Seniors like Quinn helped mentor underclassmen defenders, but Mia and Bumgardner made up the bulk of the scoring. The two combined for 63 goals and 32 assists — Mia scored 47 goals of her own and Bumgardner was the facilitator with 30 of the assists.

“We love working together. We love competing together. I think that’s what brought us through these four years. We’ve gone through a lot of ups and downs but we have the same love of the game,” Bumgardner said. “It’s hard to leave that behind.”

Mia and Bumgardner also had a flair for the dramatic with game-winning goals and assists like Bumgardner had against Duquesne in overtime on April 17, and their prolific and timely performances as a duo will be the hardest thing to replace.

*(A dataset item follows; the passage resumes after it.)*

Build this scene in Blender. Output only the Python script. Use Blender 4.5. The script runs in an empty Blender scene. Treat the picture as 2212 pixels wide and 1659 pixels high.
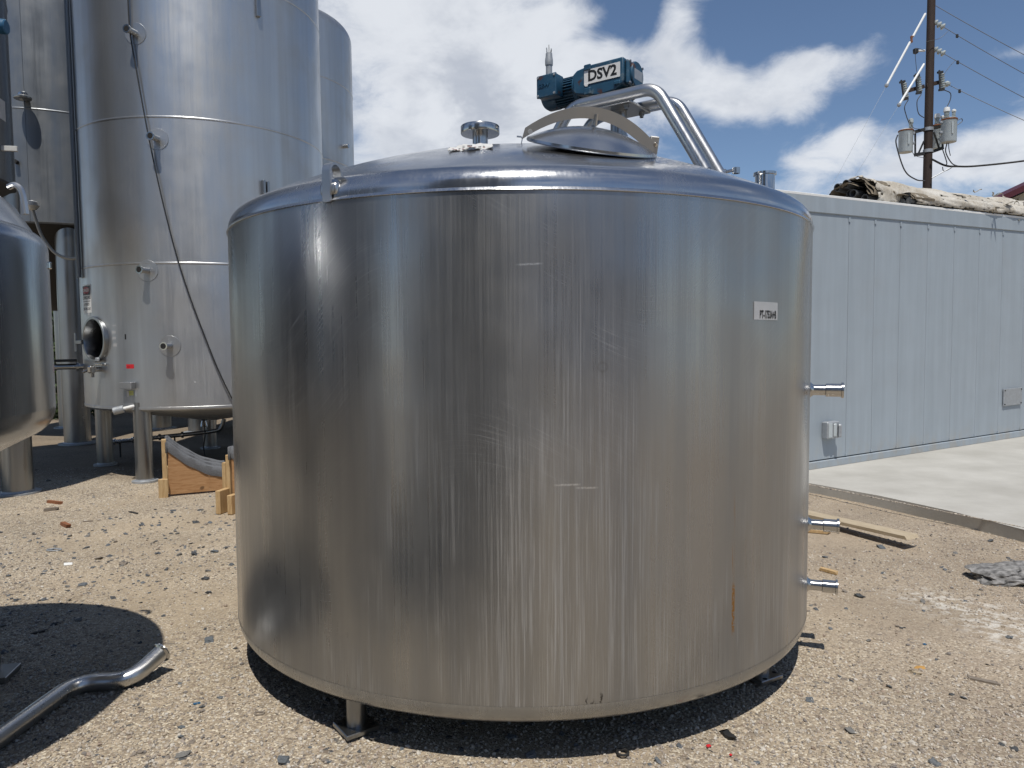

“It’s going to be hard. I don’t know if we know 100 percent who’s going to emerge. We have an idea – the junior class is pretty solid, sophomores and juniors in the rising group are pretty solid — but I think we’re going to miss what they brought,” Coyne said.

The likely helpers are sophomores Michaela Lynch and Bailey Forcier and junior Olivia Boudreau, who combined for 54 goals and 34 assists this season.

But besides overcoming the deficit in offensive production, next year’s team will benefit from a year under Coyne.

The class came into GW as rookies for the 2012 season and made it to the Atlantic 10 tournament that year and the following year as sophomores. But after missing the playoffs their junior year and getting a new coach, senior year became a year of transition.

“I think what they were able to do was help me understand the traditions and rivalries of the league,” Coyne said. “I think what defined them was their willingness and openness to accept the coaching change and the change in philosophy and kind of embrace the new direction that they were going. I think it says a lot about who they are as people because change is hard and they bought in.”

Bumgardner and Mia said that the coaching change actually helped get them re-energized about lacrosse and gave them a new reason to be excited about practice. But they still have fond memories from all four years at GW, including their chances to play in the A-10 tournament as freshmen and sophomores.

They named beating Duquesne in overtime this year and big wins over Richmond and UMass — the two competitors in this year’s championship game — when they were sophomores as the other top moments of their tenures at GW.

And off the field, they’ll remember a big group of equally large personalities.

“We butt heads a lot but we always have each other’s backs, and at the end of the day, when I need to go to someone, I always go to someone in our class,” Mia said. “We’re always so close and it’s awesome.”